30 Affective key characteristics from Christian Schubart's Ideen zu einer Aesthetik der Tonkunst

C major: Completely Pure. Associations of innocence, simplicity, naïvety, children's talk.
C minor: A declaration of love and the sighing of the love-sick soul.
Db major: A leering key, degenerating into grief and rapture. It cannot laugh, it smiles.
D major: The key of triumph, of Halleluiahs, war-cries and of victory.
D minor: Melancholy womanliness, the spleen and humours brood.
D# minor: The anxiety of the soul. When spectres speak, their speech is in this key.
Eb major: The key of love, of devotion and of intimate conversation with God.
E major: Shouts of joy, laughing and fulfilled delight.
F major: Complaisance & calm.
F minor: Deep depression, funereal lament, groans of misery and longing for the grave.

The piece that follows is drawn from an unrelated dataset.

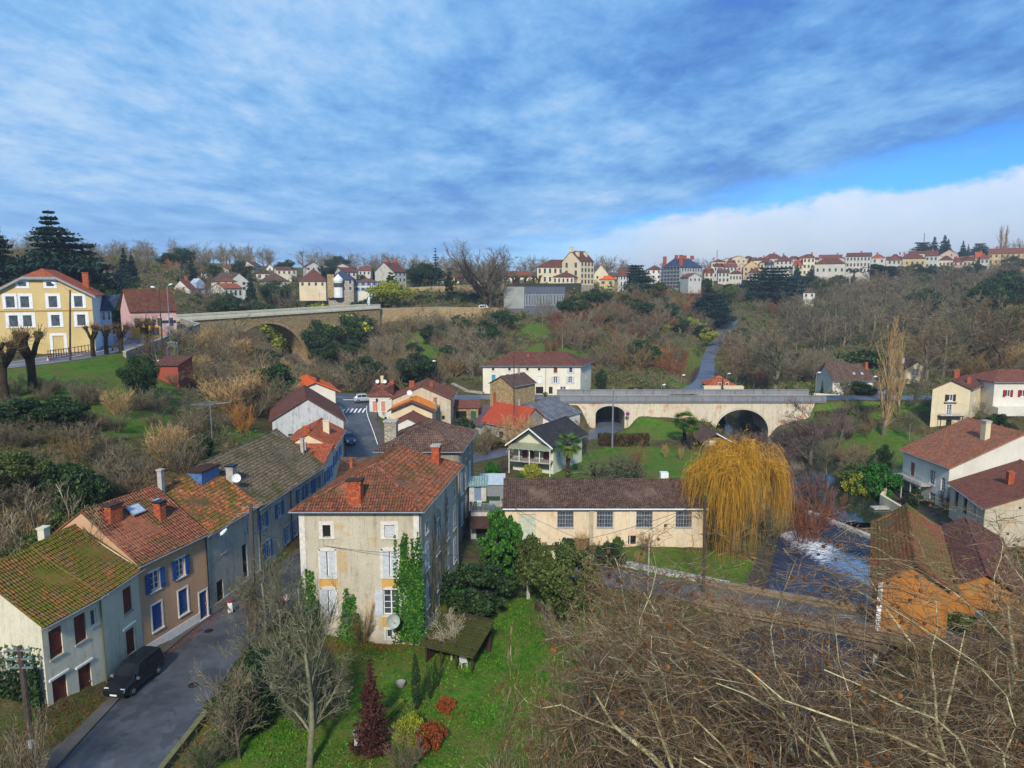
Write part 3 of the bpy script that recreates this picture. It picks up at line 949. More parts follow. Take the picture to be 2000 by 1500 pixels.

F# major: Triumph over difficulty, echo of a soul which has fiercely struggled and won.
F# minor: A gloomy key: it tugs at passion as a dog biting a dress.
G major: Rustic, idyllic and lyrical, every calm and satisfied passion.
G minor: Discontent, uneasiness and bad-tempered gnashing of teeth.
Ab major: Key of the grave. Death, grave, putrefaction and eternity lie in its radius.
Ab minor: Grumbler, suffocating heart, wailing lament and all difficult struggles.
A major: Innocent love, hope of seeing one's beloved again and trust in God.
A minor: Pious womanliness and tenderness of character.
Bb major: Cheerful love, clear conscience, hope and aspiration for a better world.
Bb minor: Mocking God and the world; preparation for suicide sounds in this key.
B major: Anger, rage, jealousy, fury, despair and every burden of the heart.
B minor: The key of patience, of calm submission to divine dispensation.